:: Records supplied

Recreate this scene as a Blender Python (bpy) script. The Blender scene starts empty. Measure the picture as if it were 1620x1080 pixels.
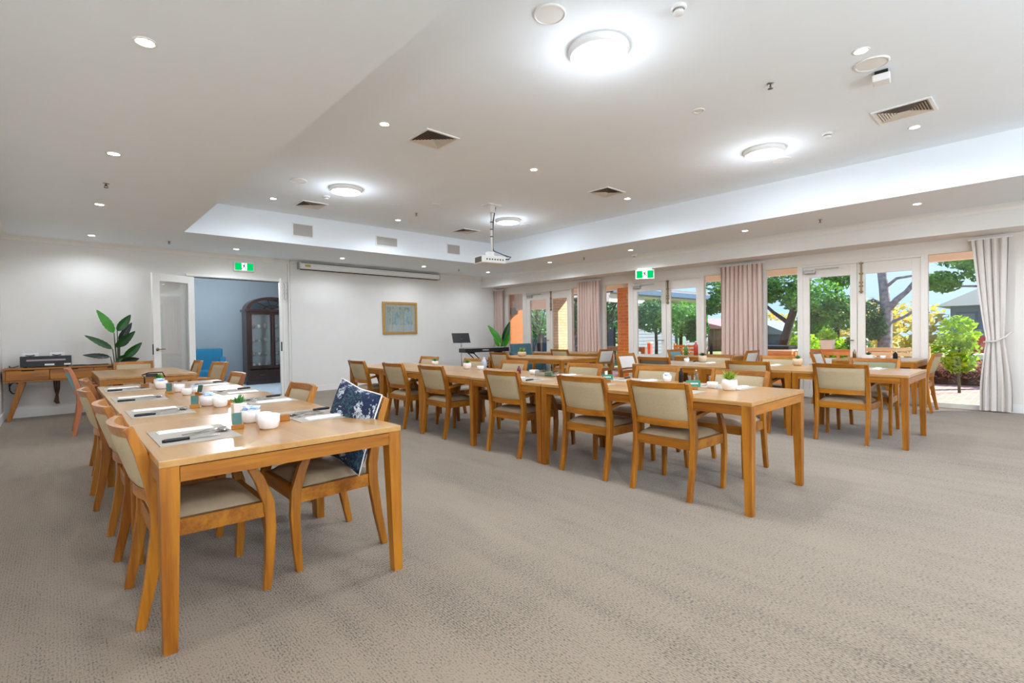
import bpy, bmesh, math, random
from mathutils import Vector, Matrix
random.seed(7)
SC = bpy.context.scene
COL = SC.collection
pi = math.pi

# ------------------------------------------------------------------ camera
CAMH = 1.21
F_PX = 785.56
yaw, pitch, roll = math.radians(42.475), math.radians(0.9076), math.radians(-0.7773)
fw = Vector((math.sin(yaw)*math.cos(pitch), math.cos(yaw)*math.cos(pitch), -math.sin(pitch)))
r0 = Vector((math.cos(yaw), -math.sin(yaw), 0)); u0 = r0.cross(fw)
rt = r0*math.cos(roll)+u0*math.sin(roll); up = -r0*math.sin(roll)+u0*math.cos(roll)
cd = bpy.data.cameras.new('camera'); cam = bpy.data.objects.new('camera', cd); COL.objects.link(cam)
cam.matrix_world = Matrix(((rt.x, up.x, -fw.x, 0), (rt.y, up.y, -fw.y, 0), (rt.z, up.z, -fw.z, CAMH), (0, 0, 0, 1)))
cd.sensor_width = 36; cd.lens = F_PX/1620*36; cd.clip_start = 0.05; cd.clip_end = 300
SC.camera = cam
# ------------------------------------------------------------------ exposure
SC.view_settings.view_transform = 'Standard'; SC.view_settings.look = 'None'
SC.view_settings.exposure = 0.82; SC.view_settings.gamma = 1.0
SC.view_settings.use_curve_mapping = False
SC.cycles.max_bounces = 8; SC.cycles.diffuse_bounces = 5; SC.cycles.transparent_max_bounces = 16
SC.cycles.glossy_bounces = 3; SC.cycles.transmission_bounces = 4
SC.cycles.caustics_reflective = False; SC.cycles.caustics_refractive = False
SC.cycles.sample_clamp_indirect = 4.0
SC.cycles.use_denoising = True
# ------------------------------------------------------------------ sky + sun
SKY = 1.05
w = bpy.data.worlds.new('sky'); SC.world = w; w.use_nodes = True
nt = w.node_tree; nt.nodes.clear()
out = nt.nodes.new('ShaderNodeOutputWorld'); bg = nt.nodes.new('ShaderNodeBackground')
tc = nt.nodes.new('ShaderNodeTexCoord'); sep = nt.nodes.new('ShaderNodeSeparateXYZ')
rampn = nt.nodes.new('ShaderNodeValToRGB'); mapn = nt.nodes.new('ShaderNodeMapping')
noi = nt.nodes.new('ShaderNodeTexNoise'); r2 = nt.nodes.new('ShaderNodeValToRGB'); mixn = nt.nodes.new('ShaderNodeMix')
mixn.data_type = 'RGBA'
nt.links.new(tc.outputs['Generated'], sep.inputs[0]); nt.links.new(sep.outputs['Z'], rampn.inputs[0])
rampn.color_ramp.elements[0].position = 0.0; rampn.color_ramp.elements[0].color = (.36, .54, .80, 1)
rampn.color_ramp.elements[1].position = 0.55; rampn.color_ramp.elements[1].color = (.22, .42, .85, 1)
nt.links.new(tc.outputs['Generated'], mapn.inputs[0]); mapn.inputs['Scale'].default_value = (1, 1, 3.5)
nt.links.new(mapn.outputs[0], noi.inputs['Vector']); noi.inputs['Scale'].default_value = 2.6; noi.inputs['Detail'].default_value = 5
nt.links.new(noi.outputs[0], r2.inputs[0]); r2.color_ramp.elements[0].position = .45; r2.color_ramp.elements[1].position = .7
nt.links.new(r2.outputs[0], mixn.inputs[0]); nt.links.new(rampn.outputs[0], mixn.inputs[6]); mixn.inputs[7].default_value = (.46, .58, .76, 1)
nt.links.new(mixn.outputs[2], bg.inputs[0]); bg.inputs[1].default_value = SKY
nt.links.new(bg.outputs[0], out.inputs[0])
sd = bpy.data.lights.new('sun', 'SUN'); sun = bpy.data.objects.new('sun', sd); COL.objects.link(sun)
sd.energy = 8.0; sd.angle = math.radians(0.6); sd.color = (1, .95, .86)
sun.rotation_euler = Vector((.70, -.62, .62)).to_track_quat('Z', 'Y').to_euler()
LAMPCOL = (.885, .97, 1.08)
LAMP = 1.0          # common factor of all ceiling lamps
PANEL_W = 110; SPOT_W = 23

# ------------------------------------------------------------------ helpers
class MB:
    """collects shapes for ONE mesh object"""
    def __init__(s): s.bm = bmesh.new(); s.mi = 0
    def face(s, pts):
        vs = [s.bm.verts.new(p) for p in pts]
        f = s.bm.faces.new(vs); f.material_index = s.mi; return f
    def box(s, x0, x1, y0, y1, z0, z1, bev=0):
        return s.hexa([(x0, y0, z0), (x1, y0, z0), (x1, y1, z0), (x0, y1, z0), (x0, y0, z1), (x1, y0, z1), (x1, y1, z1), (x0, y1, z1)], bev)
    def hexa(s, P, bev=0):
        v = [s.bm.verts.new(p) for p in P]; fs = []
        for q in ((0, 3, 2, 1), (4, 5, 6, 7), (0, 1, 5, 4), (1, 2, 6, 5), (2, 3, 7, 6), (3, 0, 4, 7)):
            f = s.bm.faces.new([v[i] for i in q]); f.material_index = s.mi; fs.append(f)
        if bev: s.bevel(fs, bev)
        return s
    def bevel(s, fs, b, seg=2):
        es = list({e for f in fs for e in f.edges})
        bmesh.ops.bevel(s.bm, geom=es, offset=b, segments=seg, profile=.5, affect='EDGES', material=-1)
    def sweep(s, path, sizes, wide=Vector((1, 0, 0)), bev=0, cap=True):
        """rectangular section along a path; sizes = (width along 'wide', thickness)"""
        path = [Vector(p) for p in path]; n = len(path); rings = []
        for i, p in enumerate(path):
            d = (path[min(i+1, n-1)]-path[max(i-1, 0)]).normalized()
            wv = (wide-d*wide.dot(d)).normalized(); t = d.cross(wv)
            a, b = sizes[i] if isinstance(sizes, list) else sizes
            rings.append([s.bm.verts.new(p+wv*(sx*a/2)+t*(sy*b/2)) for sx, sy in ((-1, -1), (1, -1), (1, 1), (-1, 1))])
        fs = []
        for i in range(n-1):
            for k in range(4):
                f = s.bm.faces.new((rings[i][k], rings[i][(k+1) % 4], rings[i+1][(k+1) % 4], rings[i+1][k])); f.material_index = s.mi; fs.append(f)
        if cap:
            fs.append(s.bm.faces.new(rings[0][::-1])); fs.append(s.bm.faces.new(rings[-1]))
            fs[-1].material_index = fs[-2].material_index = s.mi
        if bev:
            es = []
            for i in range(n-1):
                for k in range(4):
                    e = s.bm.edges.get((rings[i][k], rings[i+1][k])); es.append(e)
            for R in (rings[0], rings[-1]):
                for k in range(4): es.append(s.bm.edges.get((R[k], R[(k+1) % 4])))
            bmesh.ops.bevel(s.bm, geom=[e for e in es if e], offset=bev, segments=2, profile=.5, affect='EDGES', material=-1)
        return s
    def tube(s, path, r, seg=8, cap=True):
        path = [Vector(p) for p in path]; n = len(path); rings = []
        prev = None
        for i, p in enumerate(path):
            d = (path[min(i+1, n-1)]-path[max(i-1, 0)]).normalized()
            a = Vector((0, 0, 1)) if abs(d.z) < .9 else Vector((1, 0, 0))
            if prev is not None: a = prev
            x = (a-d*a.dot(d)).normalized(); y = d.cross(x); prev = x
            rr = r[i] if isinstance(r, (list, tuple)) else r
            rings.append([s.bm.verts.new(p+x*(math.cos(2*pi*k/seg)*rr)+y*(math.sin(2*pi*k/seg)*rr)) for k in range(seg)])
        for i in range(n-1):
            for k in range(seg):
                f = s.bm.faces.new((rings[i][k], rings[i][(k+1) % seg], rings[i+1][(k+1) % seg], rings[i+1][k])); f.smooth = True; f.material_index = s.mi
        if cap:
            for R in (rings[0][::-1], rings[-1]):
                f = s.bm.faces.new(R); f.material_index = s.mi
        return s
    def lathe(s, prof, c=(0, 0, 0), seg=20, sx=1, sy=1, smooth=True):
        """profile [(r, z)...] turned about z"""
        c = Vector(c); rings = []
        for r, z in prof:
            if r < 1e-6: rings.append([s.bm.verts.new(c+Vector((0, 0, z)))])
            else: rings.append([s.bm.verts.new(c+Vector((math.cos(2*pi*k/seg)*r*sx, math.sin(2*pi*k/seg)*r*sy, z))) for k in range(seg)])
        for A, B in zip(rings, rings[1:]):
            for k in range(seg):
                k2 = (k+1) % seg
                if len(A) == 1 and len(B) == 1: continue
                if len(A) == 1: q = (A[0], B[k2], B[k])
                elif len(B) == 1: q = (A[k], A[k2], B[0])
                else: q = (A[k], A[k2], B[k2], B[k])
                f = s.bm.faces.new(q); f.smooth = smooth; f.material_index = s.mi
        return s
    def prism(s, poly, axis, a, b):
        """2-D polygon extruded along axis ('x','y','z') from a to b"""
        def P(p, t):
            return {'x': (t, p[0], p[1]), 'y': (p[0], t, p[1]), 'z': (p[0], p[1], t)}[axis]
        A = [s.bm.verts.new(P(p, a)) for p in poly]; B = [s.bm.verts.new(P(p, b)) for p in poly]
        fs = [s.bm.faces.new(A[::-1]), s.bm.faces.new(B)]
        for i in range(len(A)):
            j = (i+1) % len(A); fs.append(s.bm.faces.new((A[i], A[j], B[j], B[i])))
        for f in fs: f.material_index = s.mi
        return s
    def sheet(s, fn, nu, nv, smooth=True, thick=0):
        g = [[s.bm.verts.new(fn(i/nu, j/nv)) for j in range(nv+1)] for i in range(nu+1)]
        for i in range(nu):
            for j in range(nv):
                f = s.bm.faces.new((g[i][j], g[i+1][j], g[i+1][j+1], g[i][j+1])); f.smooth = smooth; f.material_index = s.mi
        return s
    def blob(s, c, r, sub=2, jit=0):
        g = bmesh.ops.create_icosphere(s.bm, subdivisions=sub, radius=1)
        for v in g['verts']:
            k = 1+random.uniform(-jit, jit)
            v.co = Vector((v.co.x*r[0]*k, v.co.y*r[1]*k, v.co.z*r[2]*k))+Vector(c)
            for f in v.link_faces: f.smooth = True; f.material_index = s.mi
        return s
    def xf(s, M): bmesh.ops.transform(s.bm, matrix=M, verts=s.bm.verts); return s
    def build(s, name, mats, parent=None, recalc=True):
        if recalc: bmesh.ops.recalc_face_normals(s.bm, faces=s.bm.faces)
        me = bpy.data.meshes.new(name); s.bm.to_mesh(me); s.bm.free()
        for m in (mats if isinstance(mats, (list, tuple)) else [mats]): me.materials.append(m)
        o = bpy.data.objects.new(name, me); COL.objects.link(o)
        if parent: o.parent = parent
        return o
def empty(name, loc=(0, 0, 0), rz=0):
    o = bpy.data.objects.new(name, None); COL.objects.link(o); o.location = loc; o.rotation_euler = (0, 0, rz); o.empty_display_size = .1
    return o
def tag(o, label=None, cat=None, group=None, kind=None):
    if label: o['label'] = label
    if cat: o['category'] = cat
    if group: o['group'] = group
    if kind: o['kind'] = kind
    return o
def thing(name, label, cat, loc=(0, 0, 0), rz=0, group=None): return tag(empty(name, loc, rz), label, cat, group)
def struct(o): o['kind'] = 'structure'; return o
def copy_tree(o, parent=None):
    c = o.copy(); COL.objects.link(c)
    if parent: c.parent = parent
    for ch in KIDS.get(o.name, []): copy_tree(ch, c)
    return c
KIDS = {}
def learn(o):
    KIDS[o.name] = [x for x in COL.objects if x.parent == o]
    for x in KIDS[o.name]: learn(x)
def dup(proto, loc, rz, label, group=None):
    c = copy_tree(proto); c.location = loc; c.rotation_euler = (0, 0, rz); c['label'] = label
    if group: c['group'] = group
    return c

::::
:: Records supplied

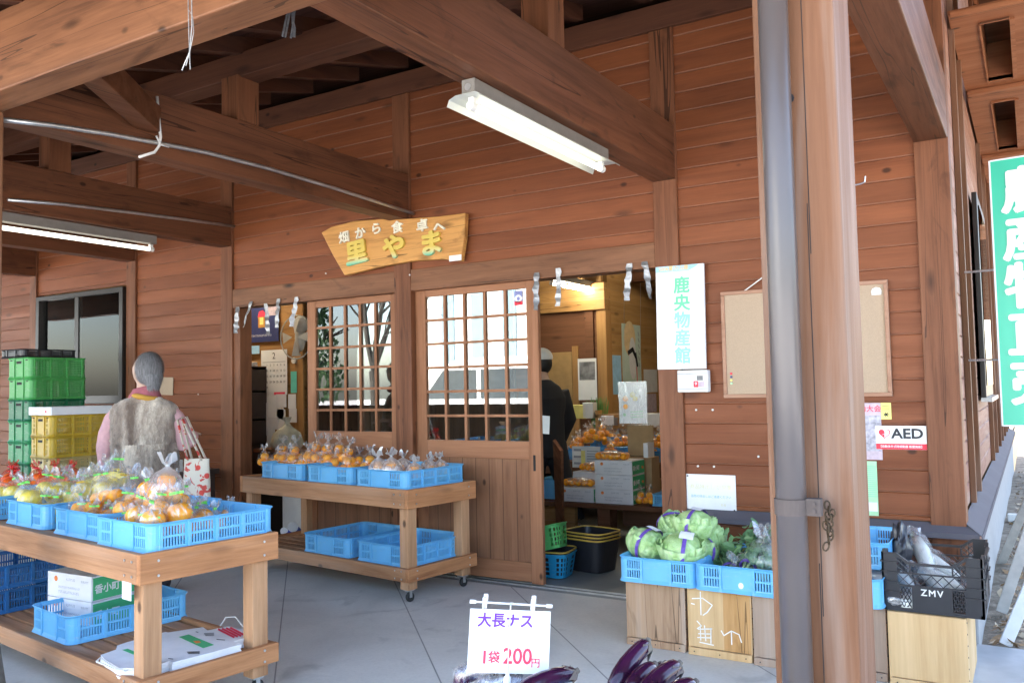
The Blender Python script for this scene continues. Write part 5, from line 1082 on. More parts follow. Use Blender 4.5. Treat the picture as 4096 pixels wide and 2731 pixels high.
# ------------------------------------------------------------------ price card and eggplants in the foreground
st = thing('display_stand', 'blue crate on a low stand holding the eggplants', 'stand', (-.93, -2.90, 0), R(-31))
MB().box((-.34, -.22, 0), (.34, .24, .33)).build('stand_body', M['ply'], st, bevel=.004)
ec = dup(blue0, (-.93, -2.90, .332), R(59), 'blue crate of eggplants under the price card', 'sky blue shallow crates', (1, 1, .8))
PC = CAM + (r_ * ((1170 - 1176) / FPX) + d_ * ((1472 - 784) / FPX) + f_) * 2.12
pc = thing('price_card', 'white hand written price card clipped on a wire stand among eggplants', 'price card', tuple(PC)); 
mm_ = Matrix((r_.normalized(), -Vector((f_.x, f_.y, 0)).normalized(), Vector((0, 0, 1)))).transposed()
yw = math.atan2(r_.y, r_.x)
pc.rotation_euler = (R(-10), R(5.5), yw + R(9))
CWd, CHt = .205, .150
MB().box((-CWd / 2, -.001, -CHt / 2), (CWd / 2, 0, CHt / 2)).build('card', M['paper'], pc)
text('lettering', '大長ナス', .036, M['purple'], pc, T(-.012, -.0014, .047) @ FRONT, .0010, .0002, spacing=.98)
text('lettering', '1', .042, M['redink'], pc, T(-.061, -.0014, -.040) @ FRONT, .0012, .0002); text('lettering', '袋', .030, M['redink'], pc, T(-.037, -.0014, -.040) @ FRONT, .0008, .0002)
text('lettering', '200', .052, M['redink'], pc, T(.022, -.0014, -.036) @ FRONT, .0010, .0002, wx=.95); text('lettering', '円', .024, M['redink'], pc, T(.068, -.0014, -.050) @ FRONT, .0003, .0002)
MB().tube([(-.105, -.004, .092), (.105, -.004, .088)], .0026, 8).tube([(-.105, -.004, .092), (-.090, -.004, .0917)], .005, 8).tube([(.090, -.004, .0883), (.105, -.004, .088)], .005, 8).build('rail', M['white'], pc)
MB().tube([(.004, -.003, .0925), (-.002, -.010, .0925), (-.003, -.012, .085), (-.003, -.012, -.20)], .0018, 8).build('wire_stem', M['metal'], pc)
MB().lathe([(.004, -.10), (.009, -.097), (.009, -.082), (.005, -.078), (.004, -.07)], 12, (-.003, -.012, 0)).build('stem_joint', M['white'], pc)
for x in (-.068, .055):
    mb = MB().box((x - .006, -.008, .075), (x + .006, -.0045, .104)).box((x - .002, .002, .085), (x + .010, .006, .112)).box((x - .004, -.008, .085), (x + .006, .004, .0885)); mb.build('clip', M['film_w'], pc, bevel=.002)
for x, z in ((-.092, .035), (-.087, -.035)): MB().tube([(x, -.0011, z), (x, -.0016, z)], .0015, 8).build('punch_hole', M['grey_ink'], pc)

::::
:: Records supplied

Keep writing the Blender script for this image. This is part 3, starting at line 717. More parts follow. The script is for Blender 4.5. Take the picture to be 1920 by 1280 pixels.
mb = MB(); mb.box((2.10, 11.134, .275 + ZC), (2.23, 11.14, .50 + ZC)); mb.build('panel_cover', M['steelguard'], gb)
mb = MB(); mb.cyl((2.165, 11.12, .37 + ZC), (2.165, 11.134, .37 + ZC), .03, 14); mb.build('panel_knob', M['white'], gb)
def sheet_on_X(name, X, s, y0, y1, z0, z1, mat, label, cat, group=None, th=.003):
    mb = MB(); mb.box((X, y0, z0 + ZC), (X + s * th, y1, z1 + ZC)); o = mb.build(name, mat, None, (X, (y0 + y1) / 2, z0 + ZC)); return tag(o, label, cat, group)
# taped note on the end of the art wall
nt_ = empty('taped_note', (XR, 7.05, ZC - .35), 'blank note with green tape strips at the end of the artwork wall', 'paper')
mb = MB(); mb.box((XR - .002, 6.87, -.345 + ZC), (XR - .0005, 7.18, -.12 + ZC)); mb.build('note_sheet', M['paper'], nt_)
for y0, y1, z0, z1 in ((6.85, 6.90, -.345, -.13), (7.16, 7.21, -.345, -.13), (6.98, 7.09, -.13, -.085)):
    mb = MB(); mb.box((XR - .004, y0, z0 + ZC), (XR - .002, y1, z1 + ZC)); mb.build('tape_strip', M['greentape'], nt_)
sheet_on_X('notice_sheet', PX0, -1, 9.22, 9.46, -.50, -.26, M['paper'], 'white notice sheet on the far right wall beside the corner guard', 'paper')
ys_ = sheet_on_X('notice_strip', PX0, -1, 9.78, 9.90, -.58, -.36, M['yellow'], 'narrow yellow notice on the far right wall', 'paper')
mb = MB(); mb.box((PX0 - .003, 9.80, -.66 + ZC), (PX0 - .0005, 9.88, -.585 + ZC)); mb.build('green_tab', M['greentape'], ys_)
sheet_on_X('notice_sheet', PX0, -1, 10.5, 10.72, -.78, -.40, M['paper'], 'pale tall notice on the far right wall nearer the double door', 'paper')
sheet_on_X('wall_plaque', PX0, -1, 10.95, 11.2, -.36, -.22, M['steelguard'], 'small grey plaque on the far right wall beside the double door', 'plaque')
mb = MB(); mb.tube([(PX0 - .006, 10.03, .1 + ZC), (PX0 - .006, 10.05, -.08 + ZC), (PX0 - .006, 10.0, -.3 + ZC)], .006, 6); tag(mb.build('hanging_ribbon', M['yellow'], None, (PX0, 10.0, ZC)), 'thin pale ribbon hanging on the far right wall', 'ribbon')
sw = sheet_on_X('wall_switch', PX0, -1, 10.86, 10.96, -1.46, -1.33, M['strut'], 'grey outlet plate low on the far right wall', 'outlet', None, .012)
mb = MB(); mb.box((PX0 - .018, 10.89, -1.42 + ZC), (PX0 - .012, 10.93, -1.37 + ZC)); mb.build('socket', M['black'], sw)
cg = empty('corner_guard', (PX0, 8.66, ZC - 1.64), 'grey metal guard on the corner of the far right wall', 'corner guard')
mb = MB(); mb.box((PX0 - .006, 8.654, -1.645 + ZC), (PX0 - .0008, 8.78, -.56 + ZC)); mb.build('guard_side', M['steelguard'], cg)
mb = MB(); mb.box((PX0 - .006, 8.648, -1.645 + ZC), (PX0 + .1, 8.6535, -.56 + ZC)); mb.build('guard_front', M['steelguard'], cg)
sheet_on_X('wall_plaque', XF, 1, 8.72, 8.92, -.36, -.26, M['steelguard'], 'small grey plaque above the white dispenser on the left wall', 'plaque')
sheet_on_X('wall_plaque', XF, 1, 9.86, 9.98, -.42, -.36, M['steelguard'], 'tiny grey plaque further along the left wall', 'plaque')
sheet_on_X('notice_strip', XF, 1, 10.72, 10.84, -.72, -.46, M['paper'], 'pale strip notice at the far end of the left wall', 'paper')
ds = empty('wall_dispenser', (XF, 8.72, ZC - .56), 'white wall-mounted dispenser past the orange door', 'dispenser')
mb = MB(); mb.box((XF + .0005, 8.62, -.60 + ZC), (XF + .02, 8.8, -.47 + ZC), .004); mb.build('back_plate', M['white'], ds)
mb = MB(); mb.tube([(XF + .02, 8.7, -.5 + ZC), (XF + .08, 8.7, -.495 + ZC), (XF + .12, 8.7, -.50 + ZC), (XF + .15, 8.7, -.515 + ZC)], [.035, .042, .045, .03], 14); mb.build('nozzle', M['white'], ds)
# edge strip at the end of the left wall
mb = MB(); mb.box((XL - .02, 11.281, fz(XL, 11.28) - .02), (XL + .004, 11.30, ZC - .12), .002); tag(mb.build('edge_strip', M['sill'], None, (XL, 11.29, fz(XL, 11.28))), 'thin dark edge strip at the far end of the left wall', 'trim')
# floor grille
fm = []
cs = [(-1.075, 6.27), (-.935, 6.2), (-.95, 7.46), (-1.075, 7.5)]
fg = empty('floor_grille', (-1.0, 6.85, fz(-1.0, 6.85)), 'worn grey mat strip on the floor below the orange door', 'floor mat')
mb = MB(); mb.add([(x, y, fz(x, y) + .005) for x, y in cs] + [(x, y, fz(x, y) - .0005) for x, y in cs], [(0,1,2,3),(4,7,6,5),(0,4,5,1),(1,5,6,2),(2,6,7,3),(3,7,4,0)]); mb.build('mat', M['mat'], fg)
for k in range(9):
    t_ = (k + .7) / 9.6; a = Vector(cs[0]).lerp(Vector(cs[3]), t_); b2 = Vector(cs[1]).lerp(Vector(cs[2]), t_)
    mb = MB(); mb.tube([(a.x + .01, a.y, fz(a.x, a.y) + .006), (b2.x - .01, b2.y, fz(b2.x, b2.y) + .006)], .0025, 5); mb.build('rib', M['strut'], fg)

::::

### Work instructions
Keep the pictures out, and extract only the lines that begin at the one containing "Recreate this scene" and end at the one containing "pi = math.pi", inclusive.

### Task result
Recreate this scene as a Blender Python (bpy) script. The Blender scene starts empty. Measure the picture as if it were 1620x1080 pixels.
import bpy, bmesh, math, random
from mathutils import Vector, Matrix
random.seed(7)
SC = bpy.context.scene
COL = SC.collection
pi = math.pi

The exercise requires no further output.